Common Fractions

5 Must Know Facts For Your Next Test

1. Common fractions can be used to represent and compare quantities, as well as perform mathematical operations such as addition, subtraction, multiplication, and division.
2. The value of a common fraction is determined by the relationship between the numerator and denominator, with the numerator indicating the number of parts and the denominator indicating the total number of parts.
3. Proper fractions are a type of common fraction where the numerator is less than the denominator, representing a value less than 1.
4. Improper fractions are a type of common fraction where the numerator is greater than the denominator, representing a value greater than 1.
5. Mixed numbers are a combination of a whole number and a proper fraction, allowing for the representation of values greater than 1.

Review Questions

• Explain the relationship between the numerator and denominator in a common fraction and how it determines the value of the fraction.

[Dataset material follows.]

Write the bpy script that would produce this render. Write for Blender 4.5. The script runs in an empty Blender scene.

  • In a common fraction, the numerator represents the number of parts being considered, while the denominator represents the total number of equal parts the whole is divided into. The value of the fraction is determined by the relationship between these two numbers. For example, in the fraction $\frac{3}{5}$, the numerator 3 indicates that 3 parts are being considered, and the denominator 5 indicates that the whole is divided into 5 equal parts. Therefore, the value of this fraction is 3 out of 5, or 0.6.
• Describe the differences between proper fractions, improper fractions, and mixed numbers, and provide examples of each.

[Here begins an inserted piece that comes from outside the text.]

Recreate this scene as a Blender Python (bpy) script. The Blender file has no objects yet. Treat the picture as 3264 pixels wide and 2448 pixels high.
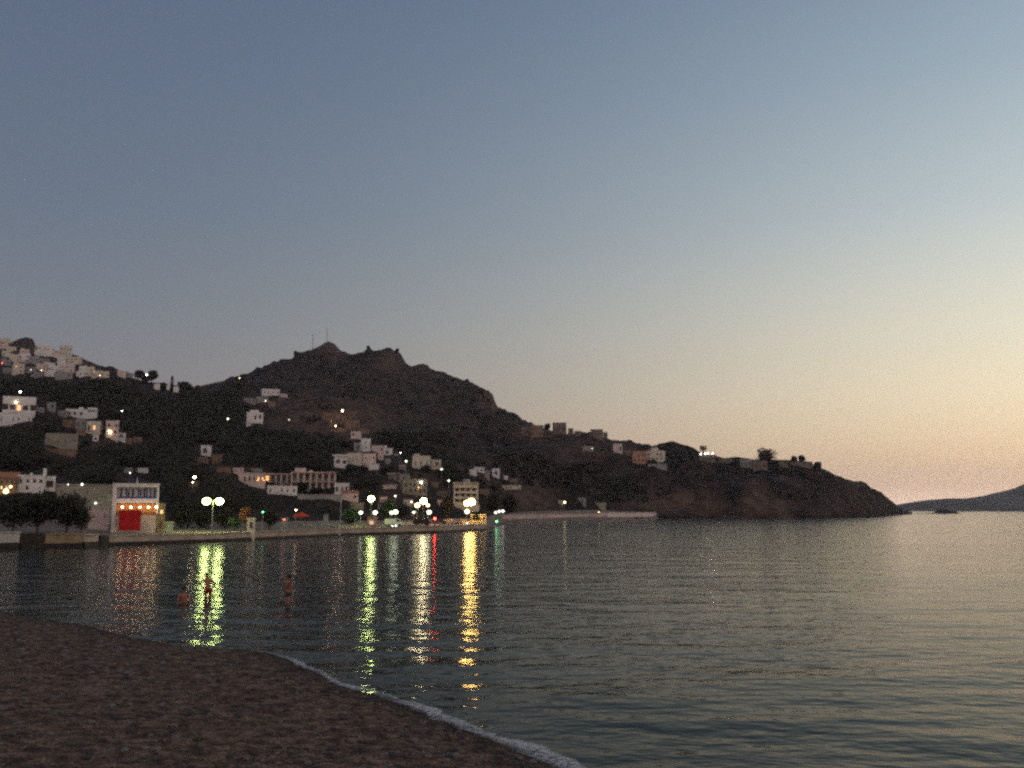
import bpy, bmesh, math, random
from mathutils import Vector, Matrix, noise
R = math.radians
sc = bpy.context.scene
col = sc.collection
rnd = random.Random(7)

# ------------------------------------------------------------------ camera
FPX, CX, CY, PITCH, H = 2990.0, 1632.0, 1224.0, R(7.64), 6.0
cam = bpy.data.cameras.new('camera'); cam.sensor_width = 36; cam.lens = 36*FPX/3264
cam.clip_start = 0.1; cam.clip_end = 30000
cam.dof.use_dof = True; cam.dof.focus_distance = 6.0; cam.dof.aperture_fstop = 2.9
camo = bpy.data.objects.new('camera', cam); col.objects.link(camo)
camo.location = (0, 0, H); camo.rotation_euler = (R(90)+PITCH, 0, 0)
sc.camera = camo
sc.view_settings.view_transform = 'Standard'; sc.view_settings.look = 'None'
sc.view_settings.exposure = 0.0; sc.view_settings.gamma = 1.0
sc.cycles.use_denoising = False
sc.cycles.max_bounces = 6; sc.cycles.glossy_bounces = 3; sc.cycles.diffuse_bounces = 2
sc.cycles.sample_clamp_indirect = 6.0; sc.cycles.sample_clamp_direct = 14
sc.cycles.caustics_reflective = True
sc.cycles.filter_width = 1.9
sc.cycles.use_adaptive_sampling = True; sc.cycles.adaptive_threshold = 0.05; sc.cycles.adaptive_min_samples = 20

# ------------------------------------------------------------------ sky (after-sunset glow beyond the right edge)
GLOW_AZ = R(50)
w = bpy.data.worlds.new('World'); sc.world = w; w.use_nodes = True
def build_world():
    nt = w.node_tree; N = nt.nodes; L = nt.links
    bg = N['Background']
    def mth(op, a, b=None, c=None, clamp=False):
        n = N.new('ShaderNodeMath'); n.operation = op; n.use_clamp = clamp
        for i, v in enumerate((a, b, c)):
            if v is None: continue
            if isinstance(v, (int, float)): n.inputs[i].default_value = v
            else: L.new(v, n.inputs[i])
        return n.outputs[0]
    tc = N.new('ShaderNodeTexCoord'); sep = N.new('ShaderNodeSeparateXYZ'); L.new(tc.outputs['Generated'], sep.inputs[0])
    x, y, z = sep.outputs
    el = mth('ARCSINE', z)
    t = mth('DIVIDE', el, R(90), clamp=True)                      # 0 horizon .. 1 zenith
    hl = mth('SQRT', mth('ADD', mth('MULTIPLY', x, x), mth('ADD', mth('MULTIPLY', y, y), 1e-6)))
    dt = mth('DIVIDE', mth('ADD', mth('MULTIPLY', x, math.sin(GLOW_AZ)), mth('MULTIPLY', y, math.cos(GLOW_AZ))), hl)
    f = mth('POWER', mth('MULTIPLY_ADD', dt, 0.5, 0.5, clamp=True), 7.0)
    def ramp(stops):
        r = N.new('ShaderNodeValToRGB'); L.new(t, r.inputs[0]); cr = r.color_ramp
        cr.interpolation = 'EASE' if False else 'LINEAR'
        while len(cr.elements) < len(stops): cr.elements.new(0.5)
        for e, (p, c) in zip(cr.elements, stops): e.position = p/90.0; e.color = (*c, 1)
        return r.outputs[0]
    left = [(0, (.225, .175, .158)), (3, (.212, .178, .170)), (6.6, (.185, .178, .194)), (11, (.160, .181, .216)), (17, (.130, .169, .228)), (24, (.110, .151, .224)), (30, (.097, .135, .211)), (60, (.075, .10, .15)), (90, (.085, .105, .15))]
    right = [(0, (.47, .335, .25)), (1.4, (.59, .415, .29)), (3, (.74, .54, .34)), (6.6, (.80, .68, .475)), (12, (.665, .655, .555)), (17, (.49, .555, .565)), (24, (.325, .41, .475)), (30, (.228, .302, .395)), (60, (.12, .16, .22)), (90, (.085, .105, .15))]
    f0, f1 = 0.029, 0.78
    # the air in front (haze box) takes some of the low sky away again
    ext = [(0, 3.6), (.7, 2.5), (1.4, 1.9), (3, 1.46), (6.6, 1.21), (12, 1.10), (17, 1.03), (24, 1.01), (90, 1.0)]
    def gain(p):
        for (a, u), (b, v) in zip(ext, ext[1:]):
            if p <= b: return u+(v-u)*(p-a)/(b-a)
        return 1.0
    A, B = [], []
    def interp(tab, p):
        for (p0, c0), (p1, c1) in zip(tab, tab[1:]):
            if p <= p1:
                k = (p-p0)/(p1-p0); return tuple(a+(b-a)*k for a, b in zip(c0, c1))
        return tab[-1][1]
    for p in (0, .7, 1.4, 3, 6.6, 11, 14, 17, 24, 30, 60, 90):
        l, r = interp(left, p), interp(right, p); g_ = gain(p); l = tuple(v*g_ for v in l); r = tuple(v*g_ for v in r)
        s = tuple((b-a)/(f1-f0) for a, b in zip(l, r))
        A.append((p, tuple(max(.02, a-f0*k) for a, k in zip(l, s))))
        B.append((p, tuple(max(.02, a+(1-f0)*k) for a, k in zip(l, s))))
    ra, rb = ramp(A), ramp(B)
    back = ramp([(0, (.56, .46, .42)), (8, (.60, .50, .47)), (30, (.48, .44, .45)), (90, (.22, .23, .28))])
    def mix(fac, a, b):
        m = N.new('ShaderNodeMix'); m.data_type = 'RGBA'; L.new(fac, m.inputs[0]); L.new(a, m.inputs[6]); L.new(b, m.inputs[7]); return m.outputs[2]
    front = mix(f, ra, rb)
    fb = N.new('ShaderNodeMapRange'); fb.interpolation_type = 'SMOOTHSTEP'; L.new(y, fb.inputs[0])
    fb.inputs[1].default_value = 0.25; fb.inputs[2].default_value = -0.55; fb.inputs[3].default_value = 0; fb.inputs[4].default_value = 1
    allc = mix(fb.outputs[0], front, back)
    sky = N.new('ShaderNodeTexSky'); sky.sky_type = 'NISHITA'; sky.sun_disc = False
    sky.sun_elevation = R(-2); sky.sun_rotation = GLOW_AZ; sky.dust_density = 2
    vm = N.new('ShaderNodeVectorMath'); vm.operation = 'SCALE'; L.new(sky.outputs[0], vm.inputs[0]); vm.inputs[3].default_value = 0.1
    va = N.new('ShaderNodeVectorMath'); va.operation = 'ADD'; L.new(allc, va.inputs[0]); L.new(vm.outputs[0], va.inputs[1])
    L.new(va.outputs[0], bg.inputs[0]); bg.inputs[1].default_value = 1.0
    w.cycles.sampling_method = 'MANUAL'; w.cycles.sample_map_resolution = 512
build_world()
sun = bpy.data.lights.new('sun', 'SUN'); sun.energy = 0.12; sun.angle = R(14); sun.color = (1.0, .72, .45)
so = bpy.data.objects.new('sun', sun); col.objects.link(so)
so.rotation_euler = (R(90-3), 0, -GLOW_AZ+R(180))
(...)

  • Proper fractions are common fractions where the numerator is less than the denominator, representing a value less than 1. For example, $\frac{2}{5}$ is a proper fraction. Improper fractions are common fractions where the numerator is greater than the denominator, representing a value greater than 1. For example, $\frac{7}{3}$ is an improper fraction. Mixed numbers are a combination of a whole number and a proper fraction, allowing for the representation of values greater than 1. For example, 2$\frac{1}{4}$ is a mixed number, which represents 2 and a quarter.

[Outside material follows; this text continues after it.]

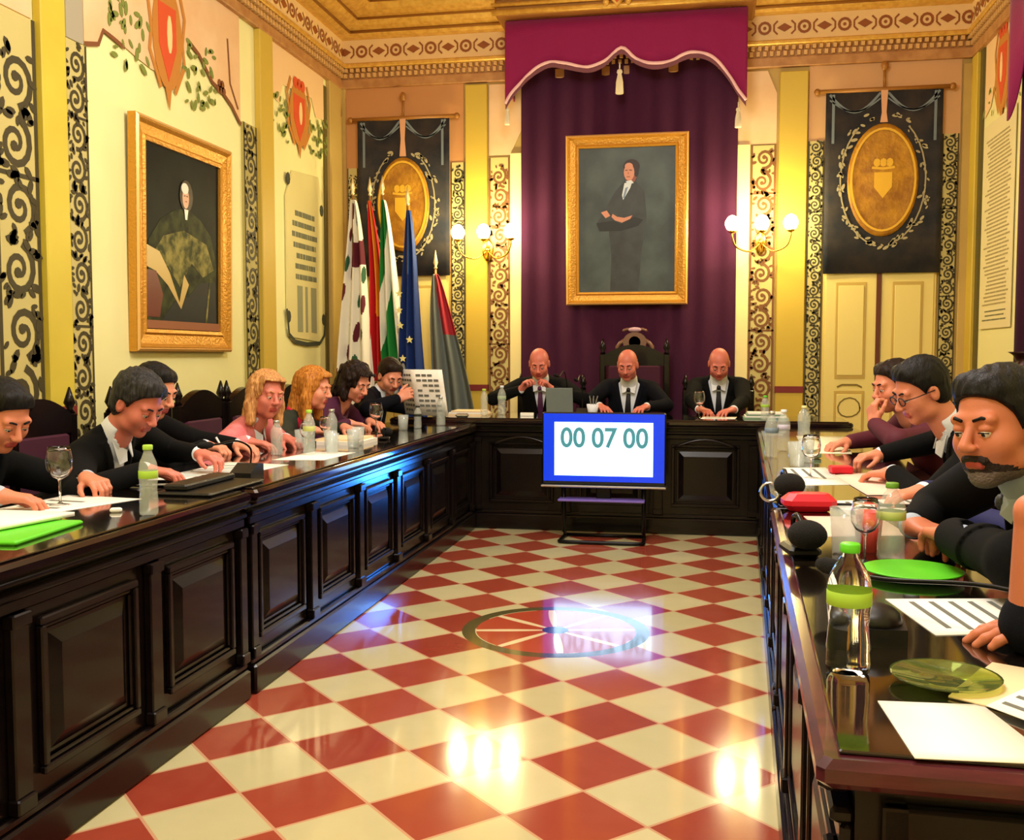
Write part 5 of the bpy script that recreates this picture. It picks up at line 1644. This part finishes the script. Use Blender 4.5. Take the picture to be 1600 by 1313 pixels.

• Explain how common fractions can be used to perform mathematical operations, such as addition, subtraction, multiplication, and division, and provide an example of each operation.
  • Common fractions can be used to perform various mathematical operations. For addition and subtraction, the fractions must have a common denominator, and the numerators are then added or subtracted accordingly. For example, to add $\frac{1}{4}$ and $\frac{3}{8}$, we first need to find a common denominator, which in this case is 8. The fractions then become $\frac{2}{8}$ and $\frac{3}{8}$, and the sum is $\frac{5}{8}$. For multiplication, the numerators are multiplied, and the denominators are multiplied. For example, $\frac{1}{3} \times \frac{2}{5} = \frac{2}{15}$. For division, the first fraction is multiplied by the reciprocal of the second fraction. For example, $\frac{1}{4} \div \frac{1}{2} = \frac{1}{4} \times \frac{2}{1} = \frac{2}{4} = \frac{1}{2}$.